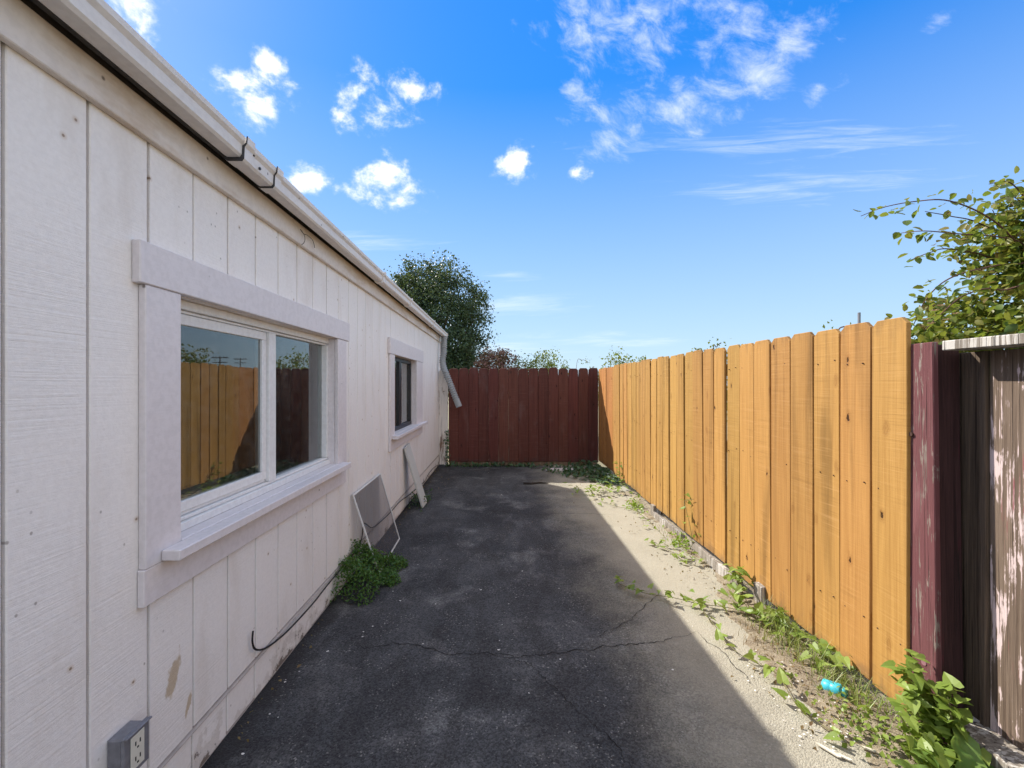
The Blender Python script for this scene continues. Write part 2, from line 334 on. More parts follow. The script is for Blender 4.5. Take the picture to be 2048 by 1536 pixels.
def m_paving():
    m, nt, b = newmat('old_asphalt', 0.9, 0.25)
    p = wpos(nt); x, y, z = sep(nt, p)
    blot = noise(nt, p, 1.1, 6, 0.6, 0.4); blot2 = noise(nt, VM(nt, 'ADD', p, (7, 3, 0)), 2.6, 6, 0.65, 0.3)
    col = mix(nt, rng(nt, blot, 0.32, 0.68), (0.041, 0.042, 0.045), (0.088, 0.089, 0.092))
    col = mix(nt, rng(nt, blot2, 0.50, 0.70, 0, 0.75), col, (0.18, 0.178, 0.175))
    streak = noise(nt, VM(nt, 'MULTIPLY', p, (2.2, 0.8, 1)), 1.5, 5, 0.6, 0.8)
    col = mix(nt, rng(nt, streak, 0.55, 0.42, 0, 0.45), col, (0.035, 0.033, 0.034))
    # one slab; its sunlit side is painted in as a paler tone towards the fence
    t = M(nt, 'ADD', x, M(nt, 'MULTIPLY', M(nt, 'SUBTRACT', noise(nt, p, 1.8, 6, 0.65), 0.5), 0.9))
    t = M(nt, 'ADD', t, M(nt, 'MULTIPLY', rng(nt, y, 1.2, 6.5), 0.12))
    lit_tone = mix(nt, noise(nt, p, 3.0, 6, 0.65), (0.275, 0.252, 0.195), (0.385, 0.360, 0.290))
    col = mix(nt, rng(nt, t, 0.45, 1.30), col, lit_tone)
    # stones of the surface
    ag = nd(nt, 'ShaderNodeTexVoronoi', {'Vector': p, 'Scale': 150.0})
    agc = sep(nt, ag.outputs['Color'])[0]
    val = rng(nt, agc, 0.0, 1.0, 0.50, 1.42, smooth=False)
    val = M(nt, 'MULTIPLY', val, rng(nt, noise(nt, p, 420, 3), 0.3, 0.7, 0.72, 1.28))
    tc_ = rng(nt, t, 0.45, 1.30); val = mix(nt, M(nt, 'MULTIPLY', tc_, 0.84), comb(nt, val, val, val), (1, 1, 1))
    col = mix(nt, 1.0, col, val, 'MULTIPLY')
    rare = M(nt, 'MULTIPLY', rng(nt, agc, 0.955, 0.965), rng(nt, noise(nt, p, 5, 3), 0.45, 0.6))
    col = mix(nt, M(nt, 'MULTIPLY', rare, 0.35), col, (0.42, 0.40, 0.36))
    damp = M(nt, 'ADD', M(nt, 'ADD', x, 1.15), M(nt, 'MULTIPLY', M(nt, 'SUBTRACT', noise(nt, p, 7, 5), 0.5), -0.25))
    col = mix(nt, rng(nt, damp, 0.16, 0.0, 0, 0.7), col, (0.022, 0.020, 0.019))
    L(nt, col, b.inputs['Base Color'])
    h = M(nt, 'ADD', M(nt, 'MULTIPLY', ag.outputs['Distance'], -1.0), M(nt, 'MULTIPLY', noise(nt, p, 90, 4), 1.2))
    L(nt, bump(nt, h, 0.55, 0.006), b.inputs['Normal'])
    return m
def m_soil(name='dry_soil', c0=(0.16, 0.12, 0.08), c1=(0.30, 0.25, 0.175)):
    m, nt, b = newmat(name, 0.95, 0.1)
    p = wpos(nt); n = noise(nt, p, 9, 7, 0.7); f = noise(nt, p, 140, 4, 0.7)
    col = mix(nt, rng(nt, n, 0.35, 0.65), c0, c1)
    col = mix(nt, rng(nt, f, 0.35, 0.7, 0, 0.5), col, (0.45, 0.40, 0.31))
    L(nt, col, b.inputs['Base Color'])
    L(nt, bump(nt, M(nt, 'ADD', f, noise(nt, p, 40, 4)), 0.8, 0.012), b.inputs['Normal'])
    return m
def m_leaf(name, cols, trans=0.4, rough=0.42, spec=0.35):
    m, nt, b = newmat(name, rough, spec)
    oi = nt.nodes.new('ShaderNodeObjectInfo').outputs['Random']
    isl = nt.nodes.new('ShaderNodeNewGeometry').outputs['Random Per Island']
    r = M(nt, 'FRACT', M(nt, 'ADD', M(nt, 'MULTIPLY', oi, 13.7), isl))
    ramp = nt.nodes.new('ShaderNodeValToRGB'); L(nt, r, ramp.inputs[0])
    el = ramp.color_ramp.elements
    for i, c in enumerate(cols):
        pos = i / max(1, len(cols) - 1)
        if i == 0: e = el[0]; e.position = 0
        elif i == len(cols) - 1: e = el[-1]; e.position = 1
        else: e = el.new(pos)
        e.color = (*c, 1)
    tc = nt.nodes.new('ShaderNodeTexCoord').outputs['Object']
    col = mix(nt, rng(nt, noise(nt, tc, 60, 3), 0.4, 0.7, 0, 0.35), ramp.outputs[0], (0.16, 0.17, 0.03))
    L(nt, col, b.inputs['Base Color'])
    tr = nd(nt, 'ShaderNodeBsdfTranslucent', {'Color': mix(nt, 0.5, col, (0.30, 0.36, 0.04))})
    ms = nd(nt, 'ShaderNodeMixShader', {0: trans, 1: b.outputs[0], 2: tr.outputs[0]})
    L(nt, ms.outputs[0], nt.nodes['Material Output'].inputs[0])
    return m
def m_glass(tint=(0.62, 0.68, 0.68), refl=1.75, base=0.04):
    m, nt, b = newmat('window_glass')
    nt.nodes.remove(b)
    fr = nd(nt, 'ShaderNodeFresnel', {'IOR': 1.52}).outputs[0]
    fac = M(nt, 'ADD', M(nt, 'MULTIPLY', fr, refl), base, clamp=True)
    tr = nd(nt, 'ShaderNodeBsdfTransparent', {'Color': (*tint, 1)})
    gl = nd(nt, 'ShaderNodeBsdfGlossy', {'Color': (0.93, 0.96, 0.96, 1), 'Roughness': 0.004})
    ms = nd(nt, 'ShaderNodeMixShader', {0: fac, 1: tr.outputs[0], 2: gl.outputs[0]})
    p = wpos(nt); du = M(nt, 'MULTIPLY', noise(nt, VM(nt, 'MULTIPLY', p, (1, 9, 2.2)), 1.0, 6, 0.7), noise(nt, p, 30, 4))
    df = nd(nt, 'ShaderNodeBsdfDiffuse', {'Color': (0.5, 0.48, 0.44, 1)})
    L(nt, nd(nt, 'ShaderNodeMixShader', {0: rng(nt, du, 0.15, 0.42, 0.01, 0.07), 1: ms.outputs[0], 2: df.outputs[0]}).outputs[0], nt.nodes['Material Output'].inputs[0])
    return m
def m_screen():
    m, nt, b = newmat('fly_screen_mesh', 0.7, 0.2, (0.10, 0.10, 0.11))
    tr = nd(nt, 'ShaderNodeBsdfTransparent')
    L(nt, nd(nt, 'ShaderNodeMixShader', {0: 0.52, 1: tr.outputs[0], 2: b.outputs[0]}).outputs[0], nt.nodes['Material Output'].inputs[0])
    return m

SIDING = m_siding()
TRIM = m_trim('window_trim_paint', (0.70, 0.655, 0.66), (0.76, 0.71, 0.715))
FRIEZE = m_trim('frieze_paint', (0.74, 0.68, 0.63), (0.80, 0.75, 0.71), rust=0.5)
VINYL = m_trim('white_vinyl', (0.74, 0.74, 0.74), (0.82, 0.82, 0.81))
GUTTER = m_trim('gutter_paint', (0.66, 0.63, 0.61), (0.78, 0.76, 0.74))
JOINT = m_plain('dark_sealant', (0.05, 0.05, 0.055), 0.6)
VENT = m_plain('dark_eave_vent', (0.06, 0.055, 0.052), 0.8, var=0.7, scale=35)
BRONZE = m_plain('dark_bronze_frame', (0.018, 0.018, 0.022), 0.4, 0.5)
GLASS = m_glass()
DARKIN = m_plain('room_paint', (0.10, 0.095, 0.09), 0.8)
CURTAIN = m_plain('curtain_cloth', (0.45, 0.47, 0.52), 0.9)
ORANGE = m_board('orange_stained_boards', (0.352, 0.184, 0.050), (0.425, 0.234, 0.068), (0.17, 0.068, 0.015), stain=0.74, vary=0.10)
CORNER = m_board('red_orange_stained_boards', (0.355, 0.160, 0.045), (0.43, 0.205, 0.06), (0.18, 0.06, 0.012), stain=0.5, vary=0.07)
RED = m_board('shade_red_boards', (0.094, 0.032, 0.024), (0.128, 0.043, 0.032), (0.045, 0.015, 0.012), stain=0.6, vary=0.16, chalk=0.28)  # the fence stain as it looks in shade, put into the colour
PEEL = m_weathered('white_flaking_paint', (0.20, 0.13, 0.09), (0.30, 0.22, 0.17), (0.72, 0.68, 0.63), 0.36, (0.13, 0.03, 0.03), 0.66)
OLDWOOD = m_weathered('old_board_with_pink_white_paint', (0.10, 0.07, 0.052), (0.22, 0.165, 0.125), (0.60, 0.48, 0.47), 0.565, (0.26, 0.06, 0.08), 0.60, gs=120, wide=(4, 16, 3.5))
OLDDARK = m_weathered('shade_dark_bare_board', (0.06, 0.045, 0.035), (0.15, 0.11, 0.08), (0.40, 0.32, 0.30), 0.74, (0.14, 0.035, 0.045), 0.66, gs=110)  # wood coloured darker to stand for the shaded recess beside the post
MAROON = m_weathered('maroon_post_paint', (0.16, 0.125, 0.105), (0.33, 0.28, 0.24), (0.15, 0.060, 0.063), 0.37, (0.20, 0.085, 0.09), 0.52, gs=170, wide=(14, 45, 6))
GREYWOOD = m_weathered('pale_weathered_timber', (0.16, 0.135, 0.11), (0.33, 0.295, 0.255), (0.50, 0.47, 0.43), 0.55)
BACKWOOD = m_weathered('unpainted_fence_frame', (0.16, 0.11, 0.07), (0.27, 0.20, 0.14), (0.3, 0.24, 0.18), 0.7)
PAVING = m_paving()
SOIL = m_soil()
YARD = m_soil('yard_earth', (0.12, 0.11, 0.06), (0.22, 0.19, 0.11))
CRACK = m_plain('crack_shadow_dirt', (0.012, 0.011, 0.010), 0.95)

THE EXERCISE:
Copy out every line that includes the word "SUBTRACT".

SOLUTION TO THE PROBLEM:
    t = M(nt, 'ADD', x, M(nt, 'MULTIPLY', M(nt, 'SUBTRACT', noise(nt, p, 1.8, 6, 0.65), 0.5), 0.9))
    damp = M(nt, 'ADD', M(nt, 'ADD', x, 1.15), M(nt, 'MULTIPLY', M(nt, 'SUBTRACT', noise(nt, p, 7, 5), 0.5), -0.25))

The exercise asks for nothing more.